One of the critical steps in determining each of the IMFs involves constructing upper
and lower envelopes of the local maxima and minima of the time series. In the
original presentation of the EMD methodology, cubic-spline interpolation was used
to construct these envelopes. However, there is no a priori reason to support the use
of cubic splines, and it is natural to wonder how employing alternative interpolation
methods might affect the ultimate outcome of the EMD method.
This dissertation is dedicated to providing a more comprehensive understanding of
the sensitivity of EMD to different interpolation methodologies, and to different
types of data non-stationarity. These sensitivities are investigated systematically
using synthetic time series data that cover a range of interesting features. In addition,
a number of environmental data sets are used to explore how EMD sensitivity
can inffuence the inferences that might be drawn from IMFs extracted using various
forms of the EMD method. In this part of the study, temperature, sea level
and forest fire danger rating time series are chosen. There is significant interest
in the way these particular variables might be changing over various time scales,
and how these changes might impact various ecosystems, including human societies.

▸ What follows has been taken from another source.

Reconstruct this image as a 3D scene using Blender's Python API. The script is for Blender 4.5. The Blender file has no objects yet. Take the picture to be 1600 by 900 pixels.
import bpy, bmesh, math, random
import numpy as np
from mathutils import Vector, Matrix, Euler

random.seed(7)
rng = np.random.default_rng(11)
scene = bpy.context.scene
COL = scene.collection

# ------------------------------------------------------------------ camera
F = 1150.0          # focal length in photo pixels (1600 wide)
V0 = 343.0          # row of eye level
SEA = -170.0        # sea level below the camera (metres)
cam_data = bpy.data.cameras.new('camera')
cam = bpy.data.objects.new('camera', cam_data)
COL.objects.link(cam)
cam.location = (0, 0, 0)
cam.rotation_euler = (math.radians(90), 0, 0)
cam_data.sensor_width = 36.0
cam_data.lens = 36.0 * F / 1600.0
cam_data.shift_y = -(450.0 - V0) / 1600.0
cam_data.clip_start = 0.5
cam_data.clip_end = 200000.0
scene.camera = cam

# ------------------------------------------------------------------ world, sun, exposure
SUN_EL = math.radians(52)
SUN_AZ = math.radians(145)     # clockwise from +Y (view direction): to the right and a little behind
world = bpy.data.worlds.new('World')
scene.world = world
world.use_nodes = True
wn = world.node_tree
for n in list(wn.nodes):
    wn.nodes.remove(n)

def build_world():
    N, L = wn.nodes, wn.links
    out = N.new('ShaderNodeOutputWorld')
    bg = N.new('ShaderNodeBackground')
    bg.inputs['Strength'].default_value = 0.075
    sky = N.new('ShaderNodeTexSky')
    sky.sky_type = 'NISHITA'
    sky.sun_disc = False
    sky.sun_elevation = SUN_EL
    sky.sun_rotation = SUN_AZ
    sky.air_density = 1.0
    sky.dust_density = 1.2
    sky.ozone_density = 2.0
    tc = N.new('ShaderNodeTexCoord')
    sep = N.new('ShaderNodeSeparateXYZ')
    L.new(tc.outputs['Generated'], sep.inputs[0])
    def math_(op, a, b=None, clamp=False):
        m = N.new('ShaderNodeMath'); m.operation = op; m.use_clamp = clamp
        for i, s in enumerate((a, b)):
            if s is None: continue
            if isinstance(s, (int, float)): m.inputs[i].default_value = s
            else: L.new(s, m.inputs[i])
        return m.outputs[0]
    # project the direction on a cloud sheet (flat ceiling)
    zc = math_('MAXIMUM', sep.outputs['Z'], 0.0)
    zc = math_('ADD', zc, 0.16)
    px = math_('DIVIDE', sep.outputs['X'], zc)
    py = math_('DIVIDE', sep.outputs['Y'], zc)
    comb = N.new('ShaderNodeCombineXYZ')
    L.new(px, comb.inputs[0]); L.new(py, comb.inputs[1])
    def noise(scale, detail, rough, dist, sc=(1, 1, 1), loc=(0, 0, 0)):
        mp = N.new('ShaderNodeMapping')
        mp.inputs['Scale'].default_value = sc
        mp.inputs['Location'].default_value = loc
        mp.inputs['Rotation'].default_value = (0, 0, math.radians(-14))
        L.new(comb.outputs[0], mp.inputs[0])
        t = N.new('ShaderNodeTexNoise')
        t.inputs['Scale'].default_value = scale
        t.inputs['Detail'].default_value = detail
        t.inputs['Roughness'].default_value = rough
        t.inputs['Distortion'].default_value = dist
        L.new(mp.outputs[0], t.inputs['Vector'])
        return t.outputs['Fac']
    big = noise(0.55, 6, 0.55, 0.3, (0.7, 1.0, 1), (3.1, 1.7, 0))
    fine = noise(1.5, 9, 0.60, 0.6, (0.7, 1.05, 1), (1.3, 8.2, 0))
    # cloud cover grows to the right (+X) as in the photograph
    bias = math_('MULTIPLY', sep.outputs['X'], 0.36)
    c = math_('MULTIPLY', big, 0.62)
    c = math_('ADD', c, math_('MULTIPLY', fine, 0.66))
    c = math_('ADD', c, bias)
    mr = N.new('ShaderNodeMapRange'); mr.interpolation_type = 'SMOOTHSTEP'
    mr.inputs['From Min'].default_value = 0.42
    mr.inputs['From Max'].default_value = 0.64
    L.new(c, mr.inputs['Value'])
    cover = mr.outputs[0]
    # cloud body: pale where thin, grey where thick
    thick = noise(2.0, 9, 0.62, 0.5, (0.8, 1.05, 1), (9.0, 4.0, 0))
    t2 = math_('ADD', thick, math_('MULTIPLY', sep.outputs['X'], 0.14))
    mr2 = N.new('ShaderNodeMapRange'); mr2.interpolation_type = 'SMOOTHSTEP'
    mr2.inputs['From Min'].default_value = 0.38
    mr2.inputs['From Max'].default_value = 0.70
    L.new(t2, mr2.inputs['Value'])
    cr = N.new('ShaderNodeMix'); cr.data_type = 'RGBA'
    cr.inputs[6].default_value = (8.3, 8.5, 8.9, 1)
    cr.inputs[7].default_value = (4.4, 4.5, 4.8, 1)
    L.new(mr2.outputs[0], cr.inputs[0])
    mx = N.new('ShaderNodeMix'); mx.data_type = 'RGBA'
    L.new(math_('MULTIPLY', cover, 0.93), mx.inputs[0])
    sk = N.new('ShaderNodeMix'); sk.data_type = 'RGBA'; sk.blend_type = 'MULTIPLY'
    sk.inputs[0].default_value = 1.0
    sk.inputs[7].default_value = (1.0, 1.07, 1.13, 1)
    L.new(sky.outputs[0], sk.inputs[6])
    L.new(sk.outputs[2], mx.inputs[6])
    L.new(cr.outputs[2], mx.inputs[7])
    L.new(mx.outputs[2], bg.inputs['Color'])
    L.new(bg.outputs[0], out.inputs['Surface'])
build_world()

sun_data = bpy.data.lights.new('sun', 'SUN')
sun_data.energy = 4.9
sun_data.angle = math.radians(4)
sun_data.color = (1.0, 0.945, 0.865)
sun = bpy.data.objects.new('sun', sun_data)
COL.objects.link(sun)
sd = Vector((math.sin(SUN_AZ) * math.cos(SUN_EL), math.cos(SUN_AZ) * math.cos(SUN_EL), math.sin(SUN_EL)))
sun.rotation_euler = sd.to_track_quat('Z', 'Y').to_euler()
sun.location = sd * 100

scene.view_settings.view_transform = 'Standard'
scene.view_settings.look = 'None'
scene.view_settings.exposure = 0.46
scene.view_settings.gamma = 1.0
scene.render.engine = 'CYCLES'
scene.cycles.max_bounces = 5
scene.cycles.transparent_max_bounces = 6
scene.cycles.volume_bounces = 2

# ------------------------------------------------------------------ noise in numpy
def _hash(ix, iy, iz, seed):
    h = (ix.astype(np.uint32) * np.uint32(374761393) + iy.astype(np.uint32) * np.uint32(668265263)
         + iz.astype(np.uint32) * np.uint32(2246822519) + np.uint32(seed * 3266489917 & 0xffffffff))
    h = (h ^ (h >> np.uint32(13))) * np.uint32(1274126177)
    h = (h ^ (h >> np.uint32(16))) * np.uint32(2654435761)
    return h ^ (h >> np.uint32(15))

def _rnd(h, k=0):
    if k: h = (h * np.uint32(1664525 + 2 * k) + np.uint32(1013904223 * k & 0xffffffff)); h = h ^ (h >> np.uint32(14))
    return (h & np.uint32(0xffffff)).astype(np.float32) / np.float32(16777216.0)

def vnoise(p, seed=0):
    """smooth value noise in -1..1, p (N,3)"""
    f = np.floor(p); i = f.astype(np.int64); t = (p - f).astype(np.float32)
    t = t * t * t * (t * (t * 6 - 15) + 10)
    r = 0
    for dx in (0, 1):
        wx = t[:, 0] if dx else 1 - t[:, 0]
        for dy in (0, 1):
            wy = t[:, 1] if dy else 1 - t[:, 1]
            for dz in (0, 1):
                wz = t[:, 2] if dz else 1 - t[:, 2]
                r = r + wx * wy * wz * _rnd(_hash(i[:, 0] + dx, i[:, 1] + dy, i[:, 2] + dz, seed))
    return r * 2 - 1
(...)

The analyses conducted in this thesis suggest that the robustness and accuracy of
EMD is improved when smoothing-spline interpolation is employed as its underlying
interpolation method. In particular, Smoothing Ensemble EMD (SEEMD) is introduced,
and is shown to out-perform other EMD methods in a number of important
contexts. Specifically, SEEMD is shown to be more robust in the presence of noise
and is able to extract more meaningful features from the environmental times series.
It is also found, however, that all EMD-based methods perform poorly when
confronted with time series exhibiting abrupt non-stationarity.